Monday, Oct. 22, 1984

Sweet and Deadly

The typewritten letter was neatly addressed to "Moms of the Nation" and signed Kaijin 21 Menso, the Man with 21 Faces. The message, sent to Osaka news agencies, warned that 20 packages of Morinaga candy had been laced with deadly sodium cyanide and placed on supermarket shelves. Within days police had scoured stores from Tokyo to cities in western Japan, and found more than a dozen of the lethal packets of Morinaga Choco-Balls and Angel Pie, apparently before anyone was poisoned.

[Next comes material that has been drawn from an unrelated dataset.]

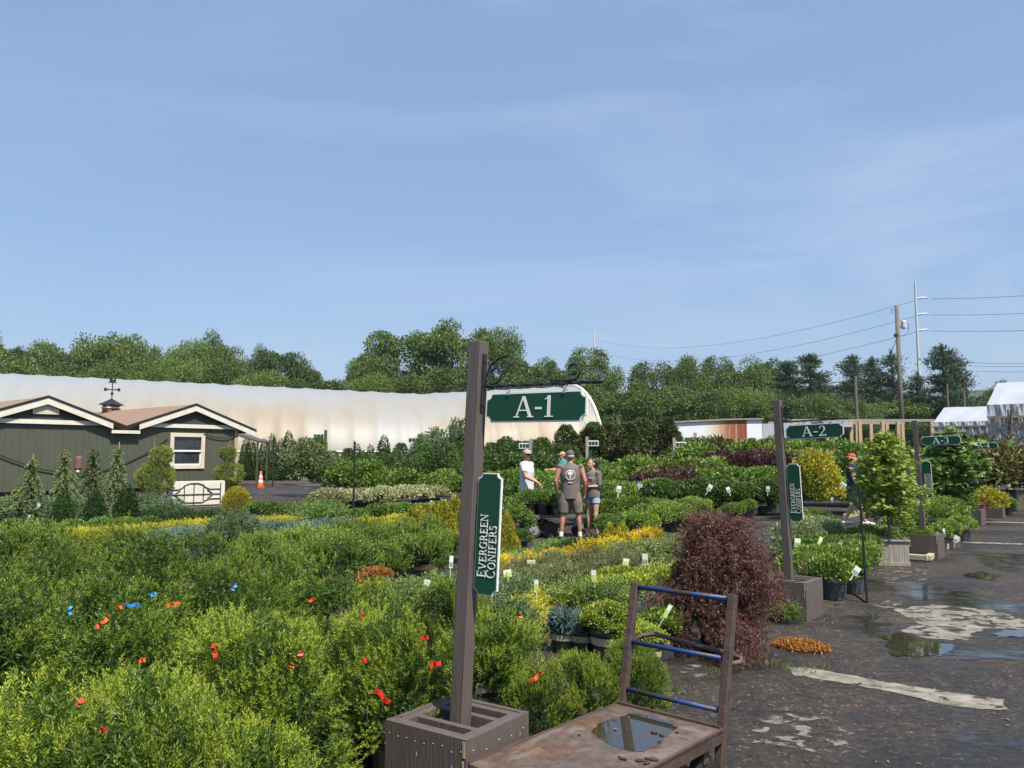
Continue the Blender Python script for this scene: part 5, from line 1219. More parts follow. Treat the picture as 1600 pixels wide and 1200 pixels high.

The appearance of the poisoned candy was the latest in a series of extortion attempts aimed at two of Japan's major confectioners, Morinaga & Co., Ltd., and Ezaki Glico Co., Ltd. Katsuhisa Ezaki, Ezaki Glico's president, was kidnaped last March at his home near Osaka. He escaped three days later from an abandoned warehouse. His captors remained at large and announced two months later that they had put poisoned Ezaki Glico products in the nation's supermarkets. No tainted sweets were found, but authorities cleared shelves of all Ezaki Glico candy. The company lost at least $21 million and was forced to lay off 450 part-time workers. This time the losses could exceed $30 million.